The numbers of men and women in receipt of retirement and contributory old age pensions on 5th April, 1949, were approximately 1,550,000 and 2,600,000, respectively. I am informed by the National Assistance Board that, of these, about 205,000 men and 425,000 women were receiving supplementary assistance. In addition there were 445,000 men and women in receipt of non-contributory pensions (including blind pensions) numbering 140,000 and 305,000, respectively. Of these 40,000 men and 65,000 women were in receipt of supplementary assistance.

Do the figures show any evidence of an increasing tendency for people to remain at work beyond retirement age?

Yes. If my hon. Friend will put down a Question I will give him the exact figure.

Contributions (Payment)


asked the Minister of National Insurance whether he is aware that Keith Brougham, of 17, Ramsey Road, St. Ives, Huntingdonshire, reached the age of 15 on Saturday, 30th April; that he worked for four and a half hours on that day; that the local office of his Department have insisted that he and his employer should pay their insurance contributions for the whole of the week commencing Monday, 25th April; and what is the reason for insisting on payment of the contributions for that week.

I am having inquiries made and will communicate with the hon. Member as soon as possible.

Will the Minister bear in mind that this young man voluntarily worked for four and a half hours on his birthday, which was a Saturday; and will the right hon. Gentleman consider whether it was a favourable entry into the great National Insurance scheme that he should have a deduction for the few hours he worked on that one day, which was the only day of the week for which he was liable?

I have made inquiries from the local office.

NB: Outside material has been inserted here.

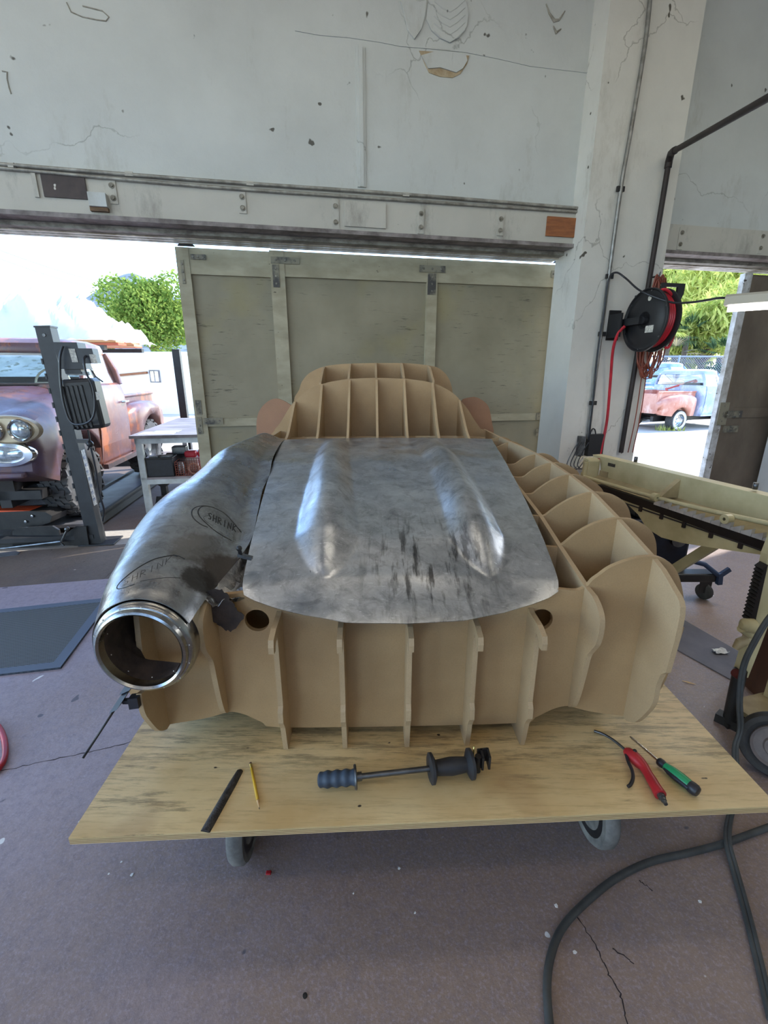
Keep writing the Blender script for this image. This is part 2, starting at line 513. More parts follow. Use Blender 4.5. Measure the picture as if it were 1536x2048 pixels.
# ------------------------------------------------------------------ buck frame
BYAW = R(1.4)
T = 0.37
BO = Vector((0.07124694, 1.20590415, T))
BU = Vector((math.cos(BYAW), math.sin(BYAW), 0)); BV = Vector((-math.sin(BYAW), math.cos(BYAW), 0)); BW = Vector((0, 0, 1))
def bp(u, v, w): return BO + BU * u + BV * v + BW * w
def bS(v, pts):
    out = []
    for x, y in pts:
        d = onplane(x, y, BO + BV * v, BV) - BO
        out.append((d.dot(BU), d.dot(BW)))
    return out
def bR(u, pts):
    out = []
    for x, y in pts:
        d = onplane(x, y, BO + BU * u, BU) - BO
        out.append((d.dot(BV), d.dot(BW)))
    return out
def z4(L): return [(960 + x / 4.042, 840 + y / 4.042) for x, y in L]
def z5(L): return [(500 + x / 2.954, 700 + y / 2.954) for x, y in L]
MIR = -0.04
TH = 0.015

LOBES = {
    0.0: bS(0, [(1115, 1178), (1145, 1181), (1160, 1180), (1175, 1172), (1186, 1160), (1200, 1150), (1218, 1137), (1240, 1127), (1275, 1116), (1307, 1113), (1328, 1118), (1345, 1130), (1358, 1152), (1366, 1185), (1368, 1215), (1366, 1255)]),
    .215: bS(.215, z4([(515, 1020), (620, 1028), (650, 1020), (680, 1000), (740, 950), (800, 905), (900, 850), (1000, 815), (1100, 797), (1150, 797), (1230, 803), (1300, 830), (1360, 870), (1400, 920), (1425, 1000), (1428, 1090)])),
    .41: bS(.41, z4([(405, 770), (480, 778), (510, 776), (535, 768), (590, 725), (650, 685), (730, 640), (800, 613), (880, 592), (960, 585), (1040, 595), (1110, 620), (1170, 665), (1205, 725), (1222, 790)])),
    .62: bS(.62, z4([(330, 593), (420, 597), (460, 570), (520, 527), (580, 490), (660, 458), (740, 443), (800, 447), (870, 470), (930, 505), (980, 550), (1000, 582)])),
    .82: bS(.82, z4([(245, 457), (345, 462), (400, 425), (450, 393), (530, 360), (600, 347), (660, 350), (720, 368), (780, 405), (805, 440)])),
    1.03: bS(1.03, z4([(190, 355), (275, 358), (330, 325), (390, 295), (470, 275), (520, 272), (580, 290), (640, 340)])),
    1.5: [(0.60, 0.700), (0.639, 0.703), (0.682, 0.722), (0.725, 0.738), (0.763, 0.732), (0.82, 0.70)],
    1.71: [(0.625, 0.722), (0.659, 0.724), (0.691, 0.729), (0.723, 0.737), (0.77, 0.727), (0.82, 0.69)],
}
BOTTOM = [(.84, .3), (.826, .2), (.80, .12), (.77, .07), (.74, .057), (.70, .062), (.6, .08), (.54, .098), (.51, .103), (.47, .09), (.42, .06), (.37, .04), (0, .035)]
def half(v):
    L = LOBES[v]
    pts = spline2(L, 3)
    mx = max(p[0] for p in pts)
    if pts[-1][0] < mx - 0.0001 or v > 0.3:
        pts.append((min(mx + 0.02, 0.885) if v > 0.3 else 0.848, 0.45))
    pts.append((0.848 if v < .3 else min(mx + 0.015, 0.88), 0.385))
    return pts + spline2(BOTTOM, 3)
def full_outline(v):
    h = half(v)
    if v == 0.0: h = [(-0.02, .462), (.12, .462), (.28, .468), (.40, .492)] + h
    else: h = [(-0.02, h[0][1] + 0.005)] + h
    left = [(MIR - u, w) for u, w in h]
    return h + left[::-1][1:-1]

buck = thing('body_buck', 'tan interlocking MDF egg-crate car body form standing on the plywood dolly', 'wooden car form', BO, BYAW)

for v in LOBES:
    holes = None
    if v == 0.0:
        def circ(u, w, r): return [(u + r * math.cos(2 * PI * k / 28), w + r * math.sin(2 * PI * k / 28)) for k in range(28)]
        holes = [circ(0.402, 0.418, 0.036), circ(-0.448, 0.428, 0.036)]
    mb = MB().prism(full_outline(v), bp(0, v, 0), BU, BW, BV, TH, holes)
    mb.build('front_bulkhead' if v == 0 else 'cross_station', M['mdf'], buck)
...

The hon. Member's Question is the first we have heard about this case. That is why I am having further inquiries made.

Family Allowance


asked the Minister of National Insurance whether, in view of the fact that the 5s. family allowance may not be spent in the interests of the child, he will introduce legislation providing for this to be issued in tokens which can only be exchanged for articles, clothing or food which are for the benefit of the child or children concerned as intended by this grant.

The Family Allowances Act provides that the allowances shall be paid for the benefit of the family as a whole. I have no evidence which would justify me in seeking to remove from parents the responsibility of deciding for themselves how the money can best be used.

Is my right hon. Friend aware that the children are benefiting so much that it is impossible to distinguish them in appearance from children of the highest station in the land, and will he consider sending a message of congratulation to the mothers for the splendid work they are doing on this small allowance?

All our evidence shows that the family allowance has been a boon to mothers and I think it has been a very great advantage to the nation, for the health of the children, by all statistics, was better last year than at any time in history.